### Exercise
From the records, pick out and copy each line containing "objects".

[Scripts that build scenes]
---------------
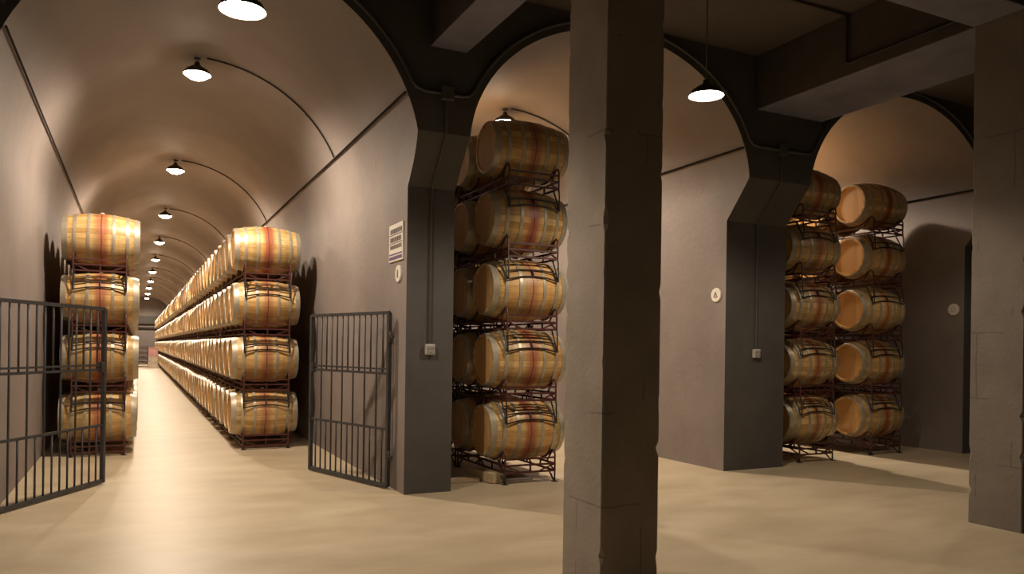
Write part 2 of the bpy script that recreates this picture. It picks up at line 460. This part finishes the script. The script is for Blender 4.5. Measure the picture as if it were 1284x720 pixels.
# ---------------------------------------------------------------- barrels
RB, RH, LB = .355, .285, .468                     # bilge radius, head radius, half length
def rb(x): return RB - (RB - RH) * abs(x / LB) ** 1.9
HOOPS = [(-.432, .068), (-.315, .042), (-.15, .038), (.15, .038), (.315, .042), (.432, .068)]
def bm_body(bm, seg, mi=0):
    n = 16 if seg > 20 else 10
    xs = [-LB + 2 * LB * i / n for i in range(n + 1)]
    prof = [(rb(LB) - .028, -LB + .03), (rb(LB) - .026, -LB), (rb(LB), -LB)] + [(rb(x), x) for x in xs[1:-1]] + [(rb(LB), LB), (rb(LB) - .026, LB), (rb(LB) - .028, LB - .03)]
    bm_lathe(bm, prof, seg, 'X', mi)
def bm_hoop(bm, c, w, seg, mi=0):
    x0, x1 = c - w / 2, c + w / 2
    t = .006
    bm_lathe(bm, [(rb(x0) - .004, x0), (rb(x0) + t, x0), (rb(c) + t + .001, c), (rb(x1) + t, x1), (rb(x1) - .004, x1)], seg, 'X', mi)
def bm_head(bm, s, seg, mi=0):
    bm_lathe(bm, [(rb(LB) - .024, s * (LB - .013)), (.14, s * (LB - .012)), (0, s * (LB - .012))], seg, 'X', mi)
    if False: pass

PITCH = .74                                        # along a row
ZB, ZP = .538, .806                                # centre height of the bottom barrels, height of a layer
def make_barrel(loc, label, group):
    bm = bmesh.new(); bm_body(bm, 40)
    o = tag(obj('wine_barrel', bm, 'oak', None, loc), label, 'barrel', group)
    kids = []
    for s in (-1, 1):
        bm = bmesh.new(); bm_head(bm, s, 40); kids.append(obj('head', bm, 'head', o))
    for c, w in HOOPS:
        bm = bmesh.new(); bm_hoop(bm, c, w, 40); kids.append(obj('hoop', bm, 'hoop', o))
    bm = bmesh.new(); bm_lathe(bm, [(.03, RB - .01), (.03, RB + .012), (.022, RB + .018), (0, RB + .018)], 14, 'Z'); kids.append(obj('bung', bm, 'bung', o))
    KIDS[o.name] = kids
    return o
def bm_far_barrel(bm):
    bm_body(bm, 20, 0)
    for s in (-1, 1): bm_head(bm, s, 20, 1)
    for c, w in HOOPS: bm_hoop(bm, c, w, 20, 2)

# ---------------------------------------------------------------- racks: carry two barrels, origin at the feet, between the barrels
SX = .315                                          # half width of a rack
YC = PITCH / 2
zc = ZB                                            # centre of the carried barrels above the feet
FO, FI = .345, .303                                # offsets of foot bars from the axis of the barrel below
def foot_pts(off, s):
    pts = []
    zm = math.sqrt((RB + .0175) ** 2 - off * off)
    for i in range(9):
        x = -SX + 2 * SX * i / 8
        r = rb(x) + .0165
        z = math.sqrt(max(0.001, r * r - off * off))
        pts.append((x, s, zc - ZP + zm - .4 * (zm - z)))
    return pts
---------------
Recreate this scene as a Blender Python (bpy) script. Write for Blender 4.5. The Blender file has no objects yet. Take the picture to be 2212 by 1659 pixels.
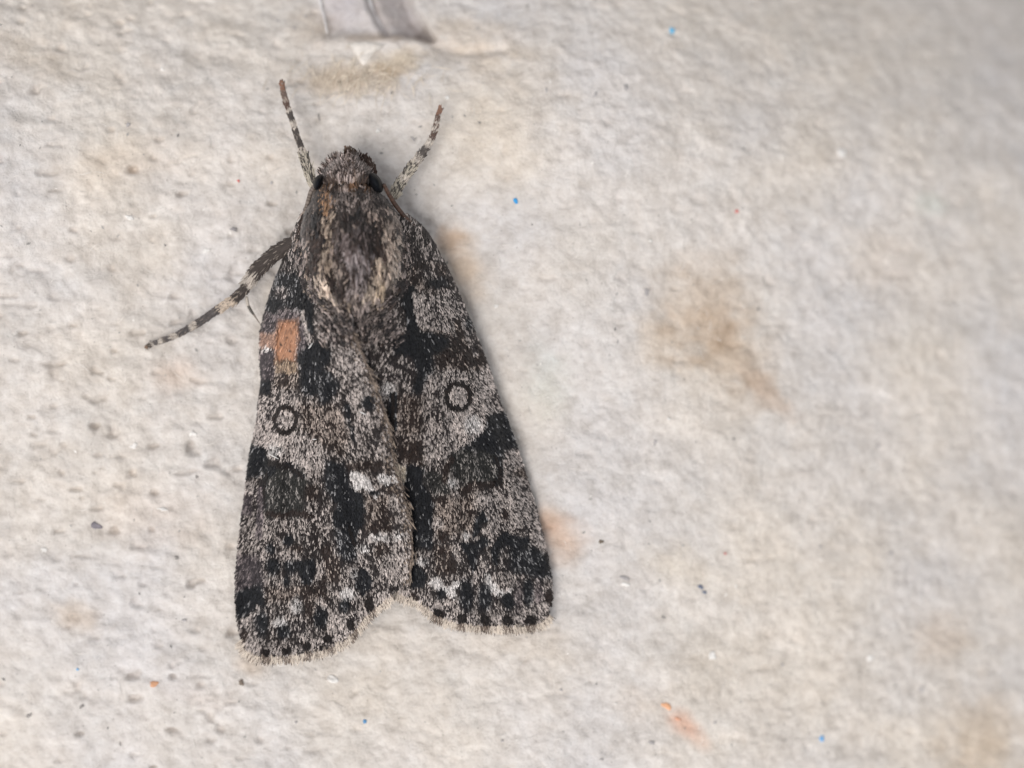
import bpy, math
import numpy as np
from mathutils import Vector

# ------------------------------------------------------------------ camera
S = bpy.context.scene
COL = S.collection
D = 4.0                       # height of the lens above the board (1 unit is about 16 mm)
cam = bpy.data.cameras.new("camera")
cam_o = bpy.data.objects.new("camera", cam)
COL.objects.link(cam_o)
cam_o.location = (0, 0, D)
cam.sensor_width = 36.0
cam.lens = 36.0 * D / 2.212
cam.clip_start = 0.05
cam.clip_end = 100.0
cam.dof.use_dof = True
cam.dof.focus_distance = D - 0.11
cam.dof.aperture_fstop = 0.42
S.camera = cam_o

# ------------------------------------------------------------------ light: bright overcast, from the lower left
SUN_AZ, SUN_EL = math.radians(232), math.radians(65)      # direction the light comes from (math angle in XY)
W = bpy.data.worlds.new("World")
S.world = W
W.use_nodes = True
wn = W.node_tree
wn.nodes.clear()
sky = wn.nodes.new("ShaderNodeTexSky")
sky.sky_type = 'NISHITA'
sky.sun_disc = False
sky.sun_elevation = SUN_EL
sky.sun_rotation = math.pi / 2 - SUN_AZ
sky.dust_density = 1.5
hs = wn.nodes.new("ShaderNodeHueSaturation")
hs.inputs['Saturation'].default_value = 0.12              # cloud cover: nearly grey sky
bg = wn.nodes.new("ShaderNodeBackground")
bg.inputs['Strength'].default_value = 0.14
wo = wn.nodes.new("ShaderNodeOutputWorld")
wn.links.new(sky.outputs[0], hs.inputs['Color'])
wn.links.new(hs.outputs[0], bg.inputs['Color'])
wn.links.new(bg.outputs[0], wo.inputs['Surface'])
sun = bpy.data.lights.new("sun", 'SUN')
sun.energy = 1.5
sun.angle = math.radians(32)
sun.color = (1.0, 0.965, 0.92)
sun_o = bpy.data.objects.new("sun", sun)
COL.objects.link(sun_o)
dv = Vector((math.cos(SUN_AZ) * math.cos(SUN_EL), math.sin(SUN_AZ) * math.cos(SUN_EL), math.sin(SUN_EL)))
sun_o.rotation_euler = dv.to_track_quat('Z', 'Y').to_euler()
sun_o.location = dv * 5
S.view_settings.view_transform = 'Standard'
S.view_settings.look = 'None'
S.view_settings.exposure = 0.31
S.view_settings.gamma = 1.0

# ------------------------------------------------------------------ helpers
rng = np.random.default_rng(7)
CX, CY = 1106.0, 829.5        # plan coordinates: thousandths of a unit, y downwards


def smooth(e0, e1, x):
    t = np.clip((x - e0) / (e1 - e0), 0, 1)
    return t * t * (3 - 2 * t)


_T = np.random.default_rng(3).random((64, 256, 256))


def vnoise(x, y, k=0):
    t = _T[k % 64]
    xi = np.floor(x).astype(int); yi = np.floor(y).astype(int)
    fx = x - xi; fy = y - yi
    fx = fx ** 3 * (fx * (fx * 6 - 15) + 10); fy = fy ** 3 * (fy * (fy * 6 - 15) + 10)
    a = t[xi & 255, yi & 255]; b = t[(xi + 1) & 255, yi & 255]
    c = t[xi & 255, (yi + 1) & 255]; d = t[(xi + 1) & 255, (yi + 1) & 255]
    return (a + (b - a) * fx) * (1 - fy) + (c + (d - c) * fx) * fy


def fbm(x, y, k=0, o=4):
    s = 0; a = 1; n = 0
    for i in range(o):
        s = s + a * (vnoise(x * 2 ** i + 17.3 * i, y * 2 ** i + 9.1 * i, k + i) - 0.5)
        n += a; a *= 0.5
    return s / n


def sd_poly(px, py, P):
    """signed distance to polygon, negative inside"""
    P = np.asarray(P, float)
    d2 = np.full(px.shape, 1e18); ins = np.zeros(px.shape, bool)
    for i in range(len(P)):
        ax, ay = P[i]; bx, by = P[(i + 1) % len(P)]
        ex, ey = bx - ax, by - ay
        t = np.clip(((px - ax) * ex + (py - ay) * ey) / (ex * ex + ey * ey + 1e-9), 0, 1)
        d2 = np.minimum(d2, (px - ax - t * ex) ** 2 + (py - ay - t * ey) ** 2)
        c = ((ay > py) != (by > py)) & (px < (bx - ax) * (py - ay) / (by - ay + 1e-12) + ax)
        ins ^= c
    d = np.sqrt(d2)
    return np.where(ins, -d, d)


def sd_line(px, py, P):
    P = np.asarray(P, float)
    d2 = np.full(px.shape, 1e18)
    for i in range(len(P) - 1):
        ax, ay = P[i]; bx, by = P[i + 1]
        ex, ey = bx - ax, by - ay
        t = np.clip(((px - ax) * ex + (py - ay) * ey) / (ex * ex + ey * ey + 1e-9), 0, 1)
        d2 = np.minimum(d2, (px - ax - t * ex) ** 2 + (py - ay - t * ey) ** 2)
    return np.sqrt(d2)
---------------
### Solution below
Recreate this scene as a Blender Python (bpy) script. Write for Blender 4.5. The Blender file has no objects yet. Take the picture to be 2212 by 1659 pixels.
cam_o = bpy.data.objects.new("camera", cam)
COL.objects.link(cam_o)
sun_o = bpy.data.objects.new("sun", sun)
COL.objects.link(sun_o)